To read such an inscription on a young girl’s grave is heartbreaking. This is the true story of a young girl’s life and the events that followed after her death.

Mary Ann Mason was born in Woodside, near Dudley. In 1841 she was only three years old and appears on the 1841 census with her parents and siblings. (There are Baptism records for two Mary Ann Masons born in Woodside, Dudley in 1837. Their births were on the 2nd and 4th October 1837 and they were both Baptised on the 29th October 1837, which suggests that the families were probably related). 

When she was seventeen, Mary took a job as a kitchen maid at the Sailor’s Return Public House. A question remains whether or not this was against her father’s wishes, who was reputedly a Lay Preacher. It has been written in a newspaper report from 1855, that her parents placed her in service at the Sailor's Return to discourage Mary Ann's relationship with Joseph Meadows. 

The owner of the Sailors Return was William Hunt who in 1851 was an Engineer living with his wife and children in Shaver’s End. One can assume he became the owner of the Sailor's Return Inn some time after 1851 and before 1855 when Mary Ann was murdered on his premises. (He appears on the 1861 census as an Engine Smith and Innkeeper).

Joseph Meadows, with whom Mary Ann had a relationship for nearly a year before her murder, was a Whitesmith (Apprentice) who worked for Joseph Rann. Joseph Meadows lodged with his employer at Holly Hall, a short distance from the home of Mary Ann.

Mary Ann had been working at the Sailor’s Return where she was now living, for only seven weeks before her tragic death. 

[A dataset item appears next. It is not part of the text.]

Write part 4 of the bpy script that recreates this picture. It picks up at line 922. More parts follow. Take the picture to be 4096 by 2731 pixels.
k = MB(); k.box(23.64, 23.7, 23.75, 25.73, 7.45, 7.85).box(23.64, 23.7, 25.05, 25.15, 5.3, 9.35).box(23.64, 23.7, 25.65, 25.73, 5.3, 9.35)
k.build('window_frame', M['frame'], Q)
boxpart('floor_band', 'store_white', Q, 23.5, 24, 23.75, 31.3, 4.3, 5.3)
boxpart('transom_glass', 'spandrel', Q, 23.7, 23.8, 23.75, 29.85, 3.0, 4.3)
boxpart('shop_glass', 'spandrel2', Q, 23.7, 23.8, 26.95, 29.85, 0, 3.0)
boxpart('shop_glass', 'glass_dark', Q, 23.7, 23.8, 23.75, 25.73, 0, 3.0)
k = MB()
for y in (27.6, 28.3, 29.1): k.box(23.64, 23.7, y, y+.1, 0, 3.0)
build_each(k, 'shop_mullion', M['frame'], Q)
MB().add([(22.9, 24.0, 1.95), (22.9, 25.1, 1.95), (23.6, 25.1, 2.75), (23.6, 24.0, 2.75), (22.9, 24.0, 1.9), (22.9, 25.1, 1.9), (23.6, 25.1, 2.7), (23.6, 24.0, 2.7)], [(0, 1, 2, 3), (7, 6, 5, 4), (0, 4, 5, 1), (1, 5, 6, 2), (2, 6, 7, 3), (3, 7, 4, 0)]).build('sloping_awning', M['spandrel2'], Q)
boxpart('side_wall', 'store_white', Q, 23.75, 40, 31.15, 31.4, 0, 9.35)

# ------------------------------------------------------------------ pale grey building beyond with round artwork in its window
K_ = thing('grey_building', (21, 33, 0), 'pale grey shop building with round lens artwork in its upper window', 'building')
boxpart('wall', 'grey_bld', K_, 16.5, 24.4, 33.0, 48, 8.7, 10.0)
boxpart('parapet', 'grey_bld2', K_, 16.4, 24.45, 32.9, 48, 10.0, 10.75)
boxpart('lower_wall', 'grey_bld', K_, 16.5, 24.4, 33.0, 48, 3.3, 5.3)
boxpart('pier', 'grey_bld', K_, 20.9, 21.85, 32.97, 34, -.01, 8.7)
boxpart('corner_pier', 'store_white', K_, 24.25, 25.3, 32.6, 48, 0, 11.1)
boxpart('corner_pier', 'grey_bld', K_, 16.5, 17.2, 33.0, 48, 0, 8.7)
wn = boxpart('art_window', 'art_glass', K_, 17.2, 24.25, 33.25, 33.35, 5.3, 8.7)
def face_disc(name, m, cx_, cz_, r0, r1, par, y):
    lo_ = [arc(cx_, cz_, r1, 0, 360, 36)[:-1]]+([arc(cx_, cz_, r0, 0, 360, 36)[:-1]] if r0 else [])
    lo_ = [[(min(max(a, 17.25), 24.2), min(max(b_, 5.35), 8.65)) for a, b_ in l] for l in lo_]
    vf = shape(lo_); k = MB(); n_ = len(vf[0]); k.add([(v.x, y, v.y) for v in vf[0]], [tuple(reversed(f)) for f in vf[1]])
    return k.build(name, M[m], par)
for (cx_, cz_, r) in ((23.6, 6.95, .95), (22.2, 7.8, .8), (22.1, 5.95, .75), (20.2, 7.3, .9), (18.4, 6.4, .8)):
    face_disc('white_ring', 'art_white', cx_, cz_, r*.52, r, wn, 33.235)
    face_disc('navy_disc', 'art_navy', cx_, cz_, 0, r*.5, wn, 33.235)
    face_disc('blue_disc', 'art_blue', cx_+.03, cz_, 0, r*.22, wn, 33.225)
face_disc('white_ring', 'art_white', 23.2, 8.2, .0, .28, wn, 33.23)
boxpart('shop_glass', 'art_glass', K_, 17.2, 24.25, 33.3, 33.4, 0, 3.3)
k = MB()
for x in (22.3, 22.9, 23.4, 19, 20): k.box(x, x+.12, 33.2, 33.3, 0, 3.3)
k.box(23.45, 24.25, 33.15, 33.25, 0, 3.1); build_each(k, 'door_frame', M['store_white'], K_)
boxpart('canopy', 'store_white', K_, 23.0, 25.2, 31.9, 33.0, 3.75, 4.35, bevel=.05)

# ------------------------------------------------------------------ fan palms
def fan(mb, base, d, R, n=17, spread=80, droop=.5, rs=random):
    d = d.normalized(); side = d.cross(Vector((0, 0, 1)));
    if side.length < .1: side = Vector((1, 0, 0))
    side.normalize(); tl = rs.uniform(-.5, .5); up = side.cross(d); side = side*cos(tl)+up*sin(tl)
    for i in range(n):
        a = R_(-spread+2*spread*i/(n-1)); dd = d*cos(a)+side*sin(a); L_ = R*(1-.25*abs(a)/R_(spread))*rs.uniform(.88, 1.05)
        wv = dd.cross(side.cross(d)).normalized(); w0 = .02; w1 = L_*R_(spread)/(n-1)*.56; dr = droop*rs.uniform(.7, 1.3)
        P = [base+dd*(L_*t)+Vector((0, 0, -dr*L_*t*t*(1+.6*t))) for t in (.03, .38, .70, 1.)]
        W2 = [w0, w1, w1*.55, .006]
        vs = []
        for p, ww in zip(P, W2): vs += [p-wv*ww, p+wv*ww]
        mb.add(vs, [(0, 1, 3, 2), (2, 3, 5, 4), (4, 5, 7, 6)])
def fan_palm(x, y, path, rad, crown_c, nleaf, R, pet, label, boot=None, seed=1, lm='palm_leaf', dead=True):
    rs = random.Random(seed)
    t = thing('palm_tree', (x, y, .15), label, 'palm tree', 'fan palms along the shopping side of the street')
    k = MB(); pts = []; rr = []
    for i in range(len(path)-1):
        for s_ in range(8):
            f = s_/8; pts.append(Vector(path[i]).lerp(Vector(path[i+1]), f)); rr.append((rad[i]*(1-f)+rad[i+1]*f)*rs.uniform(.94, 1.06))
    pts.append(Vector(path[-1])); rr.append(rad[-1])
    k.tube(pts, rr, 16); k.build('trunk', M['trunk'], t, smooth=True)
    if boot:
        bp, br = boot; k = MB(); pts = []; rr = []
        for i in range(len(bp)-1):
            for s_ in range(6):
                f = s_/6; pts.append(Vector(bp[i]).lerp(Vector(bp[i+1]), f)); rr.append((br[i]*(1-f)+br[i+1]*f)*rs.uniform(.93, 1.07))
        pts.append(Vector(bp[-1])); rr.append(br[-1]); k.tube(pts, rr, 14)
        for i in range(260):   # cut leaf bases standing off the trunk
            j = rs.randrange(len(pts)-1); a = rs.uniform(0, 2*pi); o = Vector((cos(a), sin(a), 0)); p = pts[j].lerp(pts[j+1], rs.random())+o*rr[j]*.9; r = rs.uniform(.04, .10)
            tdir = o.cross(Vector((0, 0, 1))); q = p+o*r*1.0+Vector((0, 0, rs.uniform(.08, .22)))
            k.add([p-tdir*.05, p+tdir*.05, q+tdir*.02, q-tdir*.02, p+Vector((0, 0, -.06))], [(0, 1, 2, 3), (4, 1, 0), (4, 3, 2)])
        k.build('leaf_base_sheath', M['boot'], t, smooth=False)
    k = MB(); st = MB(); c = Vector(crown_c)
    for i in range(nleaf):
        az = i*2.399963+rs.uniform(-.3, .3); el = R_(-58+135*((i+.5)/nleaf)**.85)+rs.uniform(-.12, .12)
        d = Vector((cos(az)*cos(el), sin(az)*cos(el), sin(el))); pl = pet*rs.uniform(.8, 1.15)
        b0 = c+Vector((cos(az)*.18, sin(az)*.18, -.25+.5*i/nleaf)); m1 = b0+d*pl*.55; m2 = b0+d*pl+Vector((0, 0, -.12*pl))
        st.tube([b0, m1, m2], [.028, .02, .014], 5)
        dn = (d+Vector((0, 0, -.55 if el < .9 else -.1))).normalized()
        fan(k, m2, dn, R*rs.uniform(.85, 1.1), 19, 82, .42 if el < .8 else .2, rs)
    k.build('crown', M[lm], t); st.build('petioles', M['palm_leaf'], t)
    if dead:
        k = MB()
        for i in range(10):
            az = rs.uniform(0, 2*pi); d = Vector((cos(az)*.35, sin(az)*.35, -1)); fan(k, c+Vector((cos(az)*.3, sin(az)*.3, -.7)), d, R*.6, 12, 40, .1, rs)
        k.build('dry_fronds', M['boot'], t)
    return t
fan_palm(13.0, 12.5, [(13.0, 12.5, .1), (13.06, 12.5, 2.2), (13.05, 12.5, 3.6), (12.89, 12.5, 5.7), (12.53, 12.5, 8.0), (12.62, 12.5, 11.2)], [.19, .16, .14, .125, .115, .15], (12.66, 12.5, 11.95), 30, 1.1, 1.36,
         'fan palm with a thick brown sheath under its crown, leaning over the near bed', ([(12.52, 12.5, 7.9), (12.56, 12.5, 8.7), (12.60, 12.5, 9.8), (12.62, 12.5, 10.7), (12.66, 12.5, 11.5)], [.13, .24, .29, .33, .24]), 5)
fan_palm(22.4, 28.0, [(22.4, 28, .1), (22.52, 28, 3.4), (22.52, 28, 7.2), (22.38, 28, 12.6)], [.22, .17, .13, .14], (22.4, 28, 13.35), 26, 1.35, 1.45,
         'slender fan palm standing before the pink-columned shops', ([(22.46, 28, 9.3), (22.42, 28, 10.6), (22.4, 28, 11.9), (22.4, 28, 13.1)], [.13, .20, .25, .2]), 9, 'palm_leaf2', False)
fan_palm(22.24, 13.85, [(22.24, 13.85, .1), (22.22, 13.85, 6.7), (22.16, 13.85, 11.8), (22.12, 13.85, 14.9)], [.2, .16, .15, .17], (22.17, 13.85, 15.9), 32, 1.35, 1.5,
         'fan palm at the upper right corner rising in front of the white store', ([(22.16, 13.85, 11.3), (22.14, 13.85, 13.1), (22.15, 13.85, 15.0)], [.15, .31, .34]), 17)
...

Much has been written about Mary Ann Mason and sometimes it can be difficult to separate the fact from the fiction because stories are embellished. One story is that her wages were paid on the condition that she would not get ‘involved’ with any of the men she became familiar with at the Inn – it has been stated that Mary Ann was very attractive and profits increased for William Hunt as men gathered in the Inn to see and be served by her. It is true to say that in order to keep her job, Mary Ann had to pretend that Joseph was her brother and this did not bode well. It was inevitable that Joseph Meadows would become jealous and Mary Ann played upon this by flirting with her male customers. Joseph drank excessively and their relationship became very volatile. In Joseph’s mind, it was obvious that if Mary Ann did not want to be with him, he would not let anyone else get close to her. The scene was therefore set for a tragic ending to two very young lives. The following newspaper cuttings are taken from editions of the Chronicle and detail the events that ensued after that fateful day on 12 May 1855.      










Mary Ann's Death Certificate states that she was "Wilfully murdered by Joseph Meadow shooting her". She was buried on 15th May 1855 in St John's Churchyard, Kate's Hill, Dudley, but the death was not registered by the Coroner until 5th July 1855. Joseph Meadow's Death Certificate states that he was "Executed for the murder of Mary Ann Mason". The date was 4th August 1855.

Mary Ann Mason's grave was erected by Voluntary Subscriptions and is believed to be the only headstone in the United Kingdom to show the name of her murderer.